BY ITSELF, in the second package that I received, was Beverly Lowry’s new novel, Daddy’s Girl. I had read Lowry’s first two novels, Come Back, Lolly Ray and Emma Blue, so I knew how well she writes; I’d seen the wonders she works with words, and I was looking forward to Daddy’s Girl. Lowry’s first two novels are set in Mississippi, where she grew up, but Daddy’s Girl is set for the most part in Post Oak inside the Loop in Houston. Sue Shannon Stovall Muffaletta, in her mid-30s, recently widowed, mother of three, team father for the Little League; alias M.S. Sue, country songwriter; alias June Day, a picture in “tight swingy dress and strappy red shoes,” local country singer of songs by M.S. Sue, performer at the Broken Spoke, Grits Casserole or Kikker Kuntry Ballroom – tells the entire story. Sue’s daddy, Jim Stovall -alias Chunk, ex-pro football running back; alias Big, storyteller, poet, super-salesman of Simply Good frozen yogurt -also speaks. Big is larger than life, but, as big as he is, touches and joins the reader’s life. Through entries in her journal, Sue’s mother, Linda, writer of erotic fantasy stories (who lives with a young pretty boy named Joseph), tells part of the story. There are stories inside stories inside stories and uniquely different voices to tell every one of them.

Here too are the clichés and stereotypes, the surface details of the places Lowry uses (7-Elevens, Mother Rancho’s Ho-Maid Salads, Loop 610, Jack-in-the-Box hamburgers, Ero-Fantasy Digest, Brazos Belle gardenias, an optician’s office on I-10 called Eye Ten, Astroworld, Signs of the Zodiac apartment city and Kikker Kuntry Ballroom). Because of the nature of this material, Lowry’s stance is necessarily ambivalent; her compassion is balanced with irony. Lowry reflects this ambivalence through rhetorical devices, including the use of multiple voices, Big’s stories-ALUCARD (Dracula spelled backwards), NEITSNEKNARF and NAMFLOW; M.S. Sue’s song lyrics; the careful use of rhythm and repetition, of italics and space, to weave the hot-beat and dragged-out moments of the country song motif into the fabric of the narrative.

The book sings, it croons, swings, dips and turns, taps with a high-heeled shoe or slides with a pedal steel across the page. There are refrains, riffs, plays on words, surprises. And a lot of it is just for fun. Daddy’s Girl is funny, laughing-out-loud fun to read. And all these devices throw a rhetorical coloring over the novel that creates the distance within which Lowry’s compassion can be felt, without that compassion deteriorating into sentimentality or melodrama. It is this distance that helps constitute Lowry’s style, and it is her style that shapes familiar raw material (all those surface details, including the clichés) into a created, new world rather than just an imitation of a familiar world. It is important to recognize that the reader moves across this distance Lowry creates in both directions – at times away from the world of her novel and at times right up close. The fact that Daddy’s Girl is funny and playful never detracts from its message. Lowry’s tone allows her to reveal what is funny and what is sad without being condescending or exaggeratedly emotional.

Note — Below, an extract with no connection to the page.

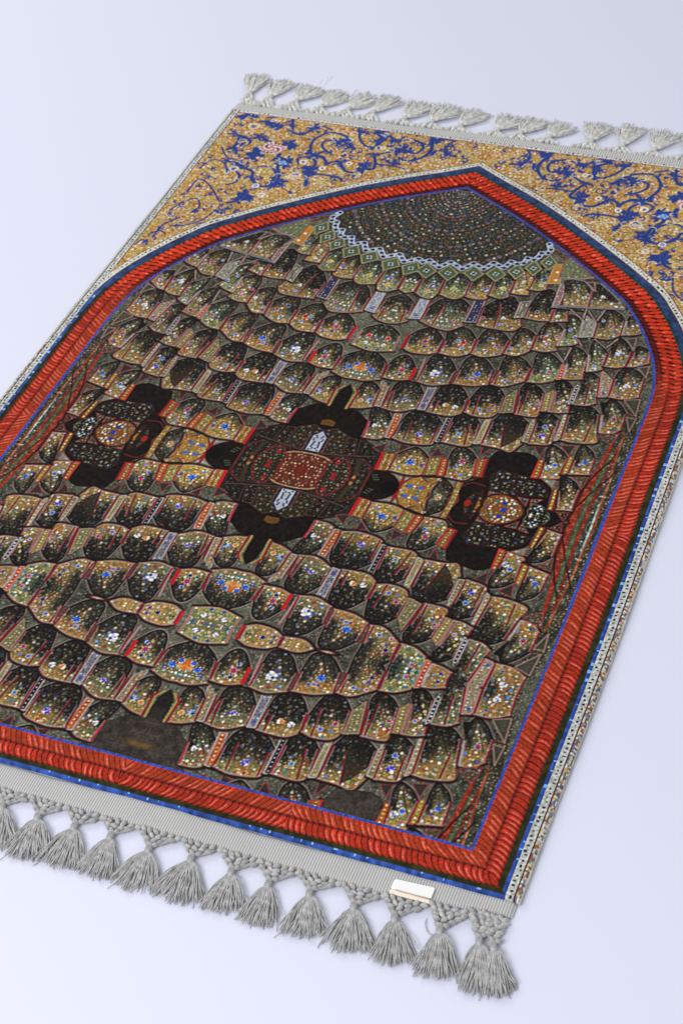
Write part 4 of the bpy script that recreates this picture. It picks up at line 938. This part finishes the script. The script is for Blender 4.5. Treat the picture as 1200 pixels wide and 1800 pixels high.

Daddy’s Girl, though much of it takes place in contemporary Houston, is not confined to any particular geographic location. Books that simply imitate and reaffirm the familiar – books written to reflect fashion in much the same way that boots may be designed – will come in and out of vogue. While we may live in Texas, love Texas, set our fictions in Texas and come under the spell Henry James was talking about when he described a place as having “a mystic meaning to give out,” the only place that lasting fiction can inhabit is a place shaped by language.